Go through the listing and copy every line word for word.

▬▬▬▬▬▬▬▬▬▬

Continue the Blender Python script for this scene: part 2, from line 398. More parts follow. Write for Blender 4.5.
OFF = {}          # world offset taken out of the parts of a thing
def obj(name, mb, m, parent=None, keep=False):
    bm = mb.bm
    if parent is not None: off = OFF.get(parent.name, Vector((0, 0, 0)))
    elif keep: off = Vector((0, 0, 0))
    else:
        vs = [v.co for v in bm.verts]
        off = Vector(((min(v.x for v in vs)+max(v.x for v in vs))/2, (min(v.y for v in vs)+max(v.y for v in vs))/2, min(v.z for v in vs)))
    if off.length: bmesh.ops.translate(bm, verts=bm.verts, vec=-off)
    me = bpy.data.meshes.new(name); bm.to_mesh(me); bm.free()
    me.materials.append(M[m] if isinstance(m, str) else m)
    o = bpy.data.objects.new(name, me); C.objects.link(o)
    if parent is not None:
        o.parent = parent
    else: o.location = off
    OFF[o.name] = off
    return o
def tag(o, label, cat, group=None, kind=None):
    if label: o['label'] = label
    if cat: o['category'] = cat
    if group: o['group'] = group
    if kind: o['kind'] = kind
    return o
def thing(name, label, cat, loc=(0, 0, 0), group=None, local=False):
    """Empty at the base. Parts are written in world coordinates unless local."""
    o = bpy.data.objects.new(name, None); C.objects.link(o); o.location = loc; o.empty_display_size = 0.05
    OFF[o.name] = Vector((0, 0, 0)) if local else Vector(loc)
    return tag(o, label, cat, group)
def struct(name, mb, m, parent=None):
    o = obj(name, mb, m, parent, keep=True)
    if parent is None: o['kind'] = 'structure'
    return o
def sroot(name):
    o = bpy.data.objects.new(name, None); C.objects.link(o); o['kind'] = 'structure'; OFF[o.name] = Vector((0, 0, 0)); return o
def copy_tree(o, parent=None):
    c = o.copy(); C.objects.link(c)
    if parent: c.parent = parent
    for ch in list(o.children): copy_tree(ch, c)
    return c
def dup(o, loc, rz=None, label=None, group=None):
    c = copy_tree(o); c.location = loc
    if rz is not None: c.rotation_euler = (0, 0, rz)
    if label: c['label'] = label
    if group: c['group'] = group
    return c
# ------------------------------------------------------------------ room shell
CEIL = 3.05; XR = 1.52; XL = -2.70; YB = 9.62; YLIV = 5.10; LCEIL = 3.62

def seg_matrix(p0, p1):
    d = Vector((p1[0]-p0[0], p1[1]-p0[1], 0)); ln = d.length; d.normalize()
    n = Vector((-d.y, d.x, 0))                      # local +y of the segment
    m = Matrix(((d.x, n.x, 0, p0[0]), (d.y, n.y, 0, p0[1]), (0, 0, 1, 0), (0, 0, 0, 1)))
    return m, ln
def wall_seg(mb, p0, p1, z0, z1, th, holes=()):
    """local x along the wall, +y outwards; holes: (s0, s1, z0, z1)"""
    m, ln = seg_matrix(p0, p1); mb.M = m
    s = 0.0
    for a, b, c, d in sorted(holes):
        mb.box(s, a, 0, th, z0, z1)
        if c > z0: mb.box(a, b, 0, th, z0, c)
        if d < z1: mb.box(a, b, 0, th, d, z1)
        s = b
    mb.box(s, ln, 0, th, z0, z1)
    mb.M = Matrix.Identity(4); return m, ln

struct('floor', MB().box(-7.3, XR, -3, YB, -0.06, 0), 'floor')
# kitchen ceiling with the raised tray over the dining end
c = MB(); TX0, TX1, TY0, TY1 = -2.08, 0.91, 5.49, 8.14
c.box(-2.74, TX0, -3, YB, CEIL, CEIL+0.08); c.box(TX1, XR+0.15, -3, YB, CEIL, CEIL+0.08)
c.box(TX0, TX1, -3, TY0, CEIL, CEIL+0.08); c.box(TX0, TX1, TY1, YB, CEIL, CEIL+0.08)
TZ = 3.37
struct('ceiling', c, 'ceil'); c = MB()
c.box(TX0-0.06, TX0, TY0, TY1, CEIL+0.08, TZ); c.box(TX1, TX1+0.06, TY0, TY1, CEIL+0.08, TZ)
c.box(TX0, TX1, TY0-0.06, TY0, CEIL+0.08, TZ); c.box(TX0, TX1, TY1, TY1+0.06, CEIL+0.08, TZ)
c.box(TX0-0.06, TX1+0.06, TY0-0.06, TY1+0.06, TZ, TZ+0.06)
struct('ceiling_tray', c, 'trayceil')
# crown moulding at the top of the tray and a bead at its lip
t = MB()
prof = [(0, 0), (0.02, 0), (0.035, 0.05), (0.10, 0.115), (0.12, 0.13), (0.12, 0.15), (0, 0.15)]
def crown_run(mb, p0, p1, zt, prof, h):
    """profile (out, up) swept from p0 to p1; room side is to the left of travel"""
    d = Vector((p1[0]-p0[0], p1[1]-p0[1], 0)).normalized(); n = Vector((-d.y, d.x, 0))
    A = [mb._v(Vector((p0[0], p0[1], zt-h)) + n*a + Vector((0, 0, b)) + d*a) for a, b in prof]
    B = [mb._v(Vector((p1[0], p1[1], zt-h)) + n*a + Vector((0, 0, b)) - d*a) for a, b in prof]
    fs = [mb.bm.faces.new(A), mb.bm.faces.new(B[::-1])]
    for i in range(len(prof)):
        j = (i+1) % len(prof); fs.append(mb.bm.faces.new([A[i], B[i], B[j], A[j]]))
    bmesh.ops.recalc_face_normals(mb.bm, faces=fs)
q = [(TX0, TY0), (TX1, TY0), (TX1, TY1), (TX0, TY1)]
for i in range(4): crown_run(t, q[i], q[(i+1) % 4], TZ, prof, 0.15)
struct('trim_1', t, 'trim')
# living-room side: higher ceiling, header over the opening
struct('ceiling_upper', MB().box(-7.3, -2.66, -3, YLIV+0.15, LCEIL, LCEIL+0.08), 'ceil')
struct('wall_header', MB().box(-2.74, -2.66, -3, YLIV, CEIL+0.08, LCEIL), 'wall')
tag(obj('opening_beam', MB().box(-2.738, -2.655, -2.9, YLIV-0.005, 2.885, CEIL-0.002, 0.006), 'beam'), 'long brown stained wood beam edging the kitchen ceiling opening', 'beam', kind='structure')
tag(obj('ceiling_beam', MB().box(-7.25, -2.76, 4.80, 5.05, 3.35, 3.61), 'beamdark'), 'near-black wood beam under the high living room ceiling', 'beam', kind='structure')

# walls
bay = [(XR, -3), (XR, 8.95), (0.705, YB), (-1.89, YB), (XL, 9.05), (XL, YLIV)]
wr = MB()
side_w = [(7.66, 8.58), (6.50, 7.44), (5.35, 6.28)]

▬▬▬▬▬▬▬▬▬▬

*Answer for this exercise*.
Continue the Blender Python script for this scene: part 2, from line 398. More parts follow. Write for Blender 4.5.
OFF = {}          # world offset taken out of the parts of a thing
def obj(name, mb, m, parent=None, keep=False):
    bm = mb.bm
    if parent is not None: off = OFF.get(parent.name, Vector((0, 0, 0)))
    elif keep: off = Vector((0, 0, 0))
    else:
        vs = [v.co for v in bm.verts]
        off = Vector(((min(v.x for v in vs)+max(v.x for v in vs))/2, (min(v.y for v in vs)+max(v.y for v in vs))/2, min(v.z for v in vs)))
    if off.length: bmesh.ops.translate(bm, verts=bm.verts, vec=-off)
    me = bpy.data.meshes.new(name); bm.to_mesh(me); bm.free()
    me.materials.append(M[m] if isinstance(m, str) else m)
    o = bpy.data.objects.new(name, me); C.objects.link(o)
    if parent is not None:
        o.parent = parent
    else: o.location = off
    OFF[o.name] = off
    return o
def tag(o, label, cat, group=None, kind=None):
    if label: o['label'] = label
    if cat: o['category'] = cat
    if group: o['group'] = group
    if kind: o['kind'] = kind
    return o
def thing(name, label, cat, loc=(0, 0, 0), group=None, local=False):
    """Empty at the base. Parts are written in world coordinates unless local."""
    o = bpy.data.objects.new(name, None); C.objects.link(o); o.location = loc; o.empty_display_size = 0.05
    OFF[o.name] = Vector((0, 0, 0)) if local else Vector(loc)
    return tag(o, label, cat, group)
def struct(name, mb, m, parent=None):
    o = obj(name, mb, m, parent, keep=True)
    if parent is None: o['kind'] = 'structure'
    return o
def sroot(name):
    o = bpy.data.objects.new(name, None); C.objects.link(o); o['kind'] = 'structure'; OFF[o.name] = Vector((0, 0, 0)); return o
def copy_tree(o, parent=None):
    c = o.copy(); C.objects.link(c)
    if parent: c.parent = parent
    for ch in list(o.children): copy_tree(ch, c)
    return c
def dup(o, loc, rz=None, label=None, group=None):
    c = copy_tree(o); c.location = loc
    if rz is not None: c.rotation_euler = (0, 0, rz)
    if label: c['label'] = label
    if group: c['group'] = group
    return c
# ------------------------------------------------------------------ room shell
CEIL = 3.05; XR = 1.52; XL = -2.70; YB = 9.62; YLIV = 5.10; LCEIL = 3.62

def seg_matrix(p0, p1):
    d = Vector((p1[0]-p0[0], p1[1]-p0[1], 0)); ln = d.length; d.normalize()
    n = Vector((-d.y, d.x, 0))                      # local +y of the segment
    m = Matrix(((d.x, n.x, 0, p0[0]), (d.y, n.y, 0, p0[1]), (0, 0, 1, 0), (0, 0, 0, 1)))
    return m, ln
def wall_seg(mb, p0, p1, z0, z1, th, holes=()):
    """local x along the wall, +y outwards; holes: (s0, s1, z0, z1)"""
    m, ln = seg_matrix(p0, p1); mb.M = m
    s = 0.0
    for a, b, c, d in sorted(holes):
        mb.box(s, a, 0, th, z0, z1)
        if c > z0: mb.box(a, b, 0, th, z0, c)
        if d < z1: mb.box(a, b, 0, th, d, z1)
        s = b
    mb.box(s, ln, 0, th, z0, z1)
    mb.M = Matrix.Identity(4); return m, ln

struct('floor', MB().box(-7.3, XR, -3, YB, -0.06, 0), 'floor')
# kitchen ceiling with the raised tray over the dining end
c = MB(); TX0, TX1, TY0, TY1 = -2.08, 0.91, 5.49, 8.14
c.box(-2.74, TX0, -3, YB, CEIL, CEIL+0.08); c.box(TX1, XR+0.15, -3, YB, CEIL, CEIL+0.08)
c.box(TX0, TX1, -3, TY0, CEIL, CEIL+0.08); c.box(TX0, TX1, TY1, YB, CEIL, CEIL+0.08)
TZ = 3.37
struct('ceiling', c, 'ceil'); c = MB()
c.box(TX0-0.06, TX0, TY0, TY1, CEIL+0.08, TZ); c.box(TX1, TX1+0.06, TY0, TY1, CEIL+0.08, TZ)
c.box(TX0, TX1, TY0-0.06, TY0, CEIL+0.08, TZ); c.box(TX0, TX1, TY1, TY1+0.06, CEIL+0.08, TZ)
c.box(TX0-0.06, TX1+0.06, TY0-0.06, TY1+0.06, TZ, TZ+0.06)
struct('ceiling_tray', c, 'trayceil')
# crown moulding at the top of the tray and a bead at its lip
t = MB()
prof = [(0, 0), (0.02, 0), (0.035, 0.05), (0.10, 0.115), (0.12, 0.13), (0.12, 0.15), (0, 0.15)]
def crown_run(mb, p0, p1, zt, prof, h):
    """profile (out, up) swept from p0 to p1; room side is to the left of travel"""
    d = Vector((p1[0]-p0[0], p1[1]-p0[1], 0)).normalized(); n = Vector((-d.y, d.x, 0))
    A = [mb._v(Vector((p0[0], p0[1], zt-h)) + n*a + Vector((0, 0, b)) + d*a) for a, b in prof]
    B = [mb._v(Vector((p1[0], p1[1], zt-h)) + n*a + Vector((0, 0, b)) - d*a) for a, b in prof]
    fs = [mb.bm.faces.new(A), mb.bm.faces.new(B[::-1])]
    for i in range(len(prof)):
        j = (i+1) % len(prof); fs.append(mb.bm.faces.new([A[i], B[i], B[j], A[j]]))
    bmesh.ops.recalc_face_normals(mb.bm, faces=fs)
q = [(TX0, TY0), (TX1, TY0), (TX1, TY1), (TX0, TY1)]
for i in range(4): crown_run(t, q[i], q[(i+1) % 4], TZ, prof, 0.15)
struct('trim_1', t, 'trim')
# living-room side: higher ceiling, header over the opening
struct('ceiling_upper', MB().box(-7.3, -2.66, -3, YLIV+0.15, LCEIL, LCEIL+0.08), 'ceil')
struct('wall_header', MB().box(-2.74, -2.66, -3, YLIV, CEIL+0.08, LCEIL), 'wall')
tag(obj('opening_beam', MB().box(-2.738, -2.655, -2.9, YLIV-0.005, 2.885, CEIL-0.002, 0.006), 'beam'), 'long brown stained wood beam edging the kitchen ceiling opening', 'beam', kind='structure')
tag(obj('ceiling_beam', MB().box(-7.25, -2.76, 4.80, 5.05, 3.35, 3.61), 'beamdark'), 'near-black wood beam under the high living room ceiling', 'beam', kind='structure')

# walls
bay = [(XR, -3), (XR, 8.95), (0.705, YB), (-1.89, YB), (XL, 9.05), (XL, YLIV)]
wr = MB()
side_w = [(7.66, 8.58), (6.50, 7.44), (5.35, 6.28)]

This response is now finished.